Whoops. Sorry about that, I went off on a bit of a tangent. Now, while I can appreciate all of these kids who think that they can’t miss these finals unless they are openly bleeding from openings they are not supposed to be bleeding from, I should have a say in this. I mean, I’m just days away from my summer vacation, and I certainly don’t want to spend it sick because some over-achieving, all-go, no quit, don’t stop, career woman decided to sneeze on me. If you must come to the final, just don’t sit next to me. I will be easy to spot because I will probably be the only guy not studying and almost certainly the only guy humming Alice Cooper’s “School’s Out.”

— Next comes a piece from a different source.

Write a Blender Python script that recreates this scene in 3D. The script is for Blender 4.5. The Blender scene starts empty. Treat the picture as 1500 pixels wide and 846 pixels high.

Then again, I’m not nearly as excited to be ending class as I normally am. Normally finals mean I am close to leaving this darn state and heading for Hawaii. But this summer I’m stuck up here, where it snowed just a few days ago. That’s right; it snowed less than a week away from summer break. Plus I have to work this summer because my apartment complex has a shotgun pointed directly at my crotch. So frankly I’m going to be bummed when finals end, because at least during finals my misery has company.